**DATA LINES**.
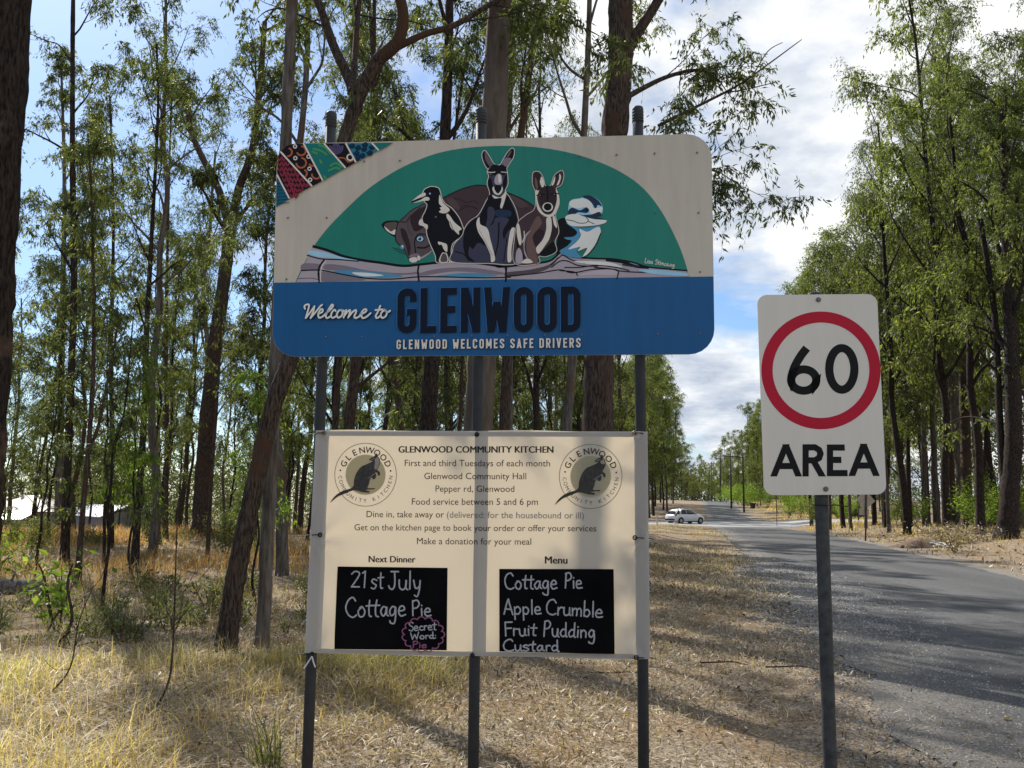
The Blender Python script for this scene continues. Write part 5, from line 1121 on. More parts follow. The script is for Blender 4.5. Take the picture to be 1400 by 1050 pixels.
art.poly([Cc(318, 495), Cc(355, 555), Cc(335, 600), Cc(268, 690), Cc(290, 760), Cc(305, 850), Cc(318, 945), Cc(262, 940), Cc(215, 860), Cc(210, 730), Cc(250, 600)], BR3); art.poly([Cc(250, 630), Cc(205, 700), Cc(190, 800), Cc(215, 880), Cc(250, 930), Cc(200, 880), Cc(182, 800), Cc(188, 690)], LAV); art.poly([Cc(270, 690), Cc(330, 620), Cc(380, 650), Cc(350, 720), Cc(300, 790)], BR2)
art.poly([Cc(122, 572), Cc(143, 590), Cc(160, 700), Cc(160, 760), Cc(140, 768), Cc(116, 660)], W_); art.line([Cc(186, 640), Cc(188, 700), Cc(170, 745)], .005, W_); art.poly([Cc(115, 650), Cc(130, 760), Cc(190, 880), Cc(170, 890), Cc(120, 800)], K)
art.poly([Cc(108, 940), Cc(112, 840), Cc(140, 800), Cc(170, 860), Cc(165, 945)], LAV); art.poly([Cc(165, 945), Cc(195, 908), Cc(235, 905), Cc(268, 942)], W_)
art.poly([Cc(335, 150), Cc(358, 120), Cc(380, 180), Cc(372, 215), Cc(352, 215)], W_); art.poly([Cc(285, 90), Cc(325, 85), Cc(345, 130), Cc(330, 190), Cc(350, 230), Cc(310, 250), Cc(280, 180)], BR2); art.poly([Cc(290, 130), Cc(308, 150), Cc(320, 235), Cc(295, 215)], BR3); art.poly([Cc(478, 120), Cc(488, 140), Cc(468, 195), Cc(450, 196)], W_); art.poly([Cc(522, 90), Cc(540, 120), Cc(520, 190), Cc(498, 200), Cc(520, 140)], W_); art.poly([Cc(490, 105), Cc(525, 80), Cc(510, 140), Cc(480, 205)], BR2)
art.done('painted_wallaby')
art.line([Cc(470, 940), Cc(640, 900)], .0001, LAV); art.mb = {}
hand_text(art, 'Lisa Stimos.og', 881, 922, 359.5, 365.5, 6.5, .0035, W_, jit=.02); art.done('signature')
# patterned corner
PAT = paint(22, 14, 20); TEAL = paint(28, 96, 104); TG = paint(24, 100, 96); RD = paint(120, 40, 54); OR = paint(150, 84, 52); PUR = paint(78, 70, 104); DK2 = paint(10, 40, 62); TB = paint(40, 100, 116)
art.poly([E_(74, 425), E_(203, 678), E_(64, 768), E_(66, 600)], paint(20, 78, 98), smooth=False)
for k in range(8): art.line([E_(70, 480 + 36 * k), E_(min(200, 105 + 22 * k), 480 + 34 * k)], .0035, DK2, smooth=False)
art.poly([E_(104, 186), E_(80, 300), E_(74, 400), E_(205, 668), E_(438, 548), E_(300, 390)], PAT, smooth=False)
for r_ in range(8):
    y0 = 250 + r_ * 56; xa = 84 + max(0, r_ - 2) * 26; xb = min(435, 165 + r_ * 52)
    if r_ > 5: xb -= (r_ - 5) * 70
    pts = []; x = xa; k = 0
    while x < xb: pts.append(E_(x, y0 + (20 if k % 2 else -14) + (6 if k % 3 == 0 else 0))); x += 20; k += 1
    if len(pts) > 3: art.line(pts, .009, RD)
    if xb - xa > 140: art.line([E_(xa + 60, y0 + 28), E_(xa + 110, y0 + 52)], .007, RD)
art.poly([E_(118, 170), E_(180, 115), E_(255, 98), E_(352, 95), E_(455, 300), E_(552, 490), E_(455, 542), E_(280, 350)], PAT, smooth=False)
for cx, cy, r_, a0, a1 in ((330, 170, 48, -80, 150), (190, 185, 42, -70, 90), (330, 298, 52, -80, 170), (350, 410, 40, -60, 60), (490, 420, 46, 20, 180), (445, 300, 30, 60, 150)): art.line([E_(*q) for q in arc(cx, cy, r_, r_, a0, a1, 9)], .010, OR)
for cx, cy in ((265, 124), (268, 248), (418, 360), (425, 478), (408, 232)): art.line([E_(*q) for q in arc(cx, cy, 17, 17, 0, 330, 9)], .006, W_, closed=True)
art.poly([E_(366, 93), E_(570, 92), E_(690, 225), E_(798, 352), E_(568, 482), E_(455, 262)], TG, smooth=False)
for ln in ([(460, 150), (540, 170), (600, 210)], [(520, 110), (580, 130), (640, 200)], [(640, 330), (700, 300), (760, 340)], [(620, 380), (700, 350), (740, 370)], [(530, 270), (545, 300)], [(575, 440), (590, 470)], [(450, 180), (500, 200)]): art.line([E_(*q) for q in ln], .010, paint(70, 130, 66))
art.poly([E_(577, 92), E_(798, 90), E_(860, 200), E_(908, 292), E_(808, 350), E_(690, 215)], PAT, smooth=False)
for r_ in (16, 34, 52, 70): art.line([E_(*q) for q in arc(702, 132, r_, min(r_, 200), -170 if r_ < 40 else -10, 190, 14)], .007, PUR)
art.line([E_(*q) for q in arc(850, 240, 32, 32, 0, 330, 9)], .008, W_, closed=True); art.line([E_(730, 245), E_(790, 250), E_(830, 290), E_(880, 275)], .007, OR)
art.poly([E_(808, 90), E_(1076, 88), E_(1148, 164), E_(914, 292), E_(862, 190)], TB, smooth=False)
for cx, cy in ((870, 115), (935, 135), (1000, 150), (1060, 190), (920, 195), (980, 220), (1010, 105), (1085, 130), (925, 250)): art.line([E_(cx + (6 + a * .09) * math.cos(a * .035), cy + (6 + a * .09) * math.sin(a * .035)) for a in range(0, 300, 30)], .009, DK2)
art.poly([E_(1084, 88), E_(1312, 84), E_(1162, 164)], TG, smooth=False)
for a_, b_ in (((74, 425), (205, 676)), ((108, 178), (446, 546)), ((356, 94), (560, 488)), ((572, 92), (803, 354)), ((802, 90), (912, 294)), ((1080, 88), (1154, 166))): art.line([E_(*a_), E_(*b_)], .009, W_, smooth=False, caps=False)
art.done('patterned_corner')
# lettering
NAVY = paint(10, 17, 32); SHW = paint(20, 50, 88)
cond_text(art, 'GLENWOOD', 542, 792.3, 454.6, 452.6, 61, paint(40, 92, 140), t=.155, gap=.085, w=.43)
cond_text(art, 'GLENWOOD', 543.3, 793.8, 455.8, 453.8, 61.5, NAVY, t=.155, gap=.085, w=.43); art.done('town_name_lettering')
for k in range(4):
    for m, a0, a1, b0, b1, t_ in ((NAVY, 543.4, 794.8, 478.4, 476.2, .17), (W_, 542.6, 794, 477.8, 475.6, .165)): cond_text(art, 'GLENWOOD WELCOMES SAFE DRIVERS', a0, a1, b0, b1, 13, m, t=t_, gap=.19, w=.44, space=.36, only=k)
    art.done('slogan_word')
Wc = lambda X, Y: (400 + X / 7, 380 + Y / 7)
script = [[(128, 300), (122, 278), (140, 260), (165, 262), (160, 300), (135, 388)], [(135, 388), (180, 330), (218, 275)], [(218, 275), (205, 330), (180, 388)], [(180, 388), (230, 330), (270, 280), (290, 262)],
 [(262, 345), (292, 330), (296, 305), (275, 308), (254, 350), (262, 384), (292, 376), (322, 350)], [(322, 350), (372, 305), (396, 272), (382, 262), (352, 310), (326, 365), (340, 388), (372, 370)],
 [(420, 322), (408, 308), (384, 335), (376, 370), (394, 386), (430, 366)], [(468, 310), (446, 322), (432, 356), (444, 384), (474, 370), (488, 335), (474, 312), (500, 322)], [(520, 312), (508, 345), (496, 384)], [(500, 372), (530, 330), (556, 312), (556, 335), (540, 384)], [(548, 372), (580, 332), (610, 312), (616, 330), (598, 372), (612, 388), (640, 376), (662, 358)],
 [(655, 354), (702, 332), (714, 310), (692, 306), (666, 344), (674, 386), (708, 380), (754, 342)],
 [(846, 272), (822, 330), (802, 370), (816, 388), (850, 365)], [(800, 312), (866, 306)], [(896, 312), (866, 326), (850, 360), (864, 386), (896, 372), (908, 335), (892, 312), (916, 332), (940, 318)]]
for dx_, dy_, m in ((7, 7, NAVY), (0, 0, WL)):
    for i, st in enumerate(script): art.line([(x + dx_, y + dy_) for x, y in st], (.0098 if len(st) > 2 else .010), m, tr=Wc, k=6)
art.done('greeting_lettering')
RIV = plain('rivet', (.16, .155, .15), rough=.5, metal=.3)
for px in ((394, 298), (447, 298), (392, 382), (498, 221), (547, 220), (793, 214), (843, 212), (895, 210), (953, 209), (896, 291), (955, 291), (957, 372), (743, 296), (596, 297), (446, 460.5), (495, 460.5), (594, 460), (645, 459), (694, 459), (745, 458), (795, 458), (899, 457), (957, 456), (418, 214)):
    c = art.p.P(art.p.uv([px]), .0045)[0]; part('rivet', MB().tube([c, c + PW.n * .0025, c + PW.n * .0035], [.0055, .005, .002], n=10), RIV, board)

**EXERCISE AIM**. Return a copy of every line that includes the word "part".

**FINISHED EXERCISE**.
The Blender Python script for this scene continues. Write part 5, from line 1121 on. More parts follow. The script is for Blender 4.5. Take the picture to be 1400 by 1050 pixels.
    c = art.p.P(art.p.uv([px]), .0045)[0]; part('rivet', MB().tube([c, c + PW.n * .0025, c + PW.n * .0035], [.0055, .005, .002], n=10), RIV, board)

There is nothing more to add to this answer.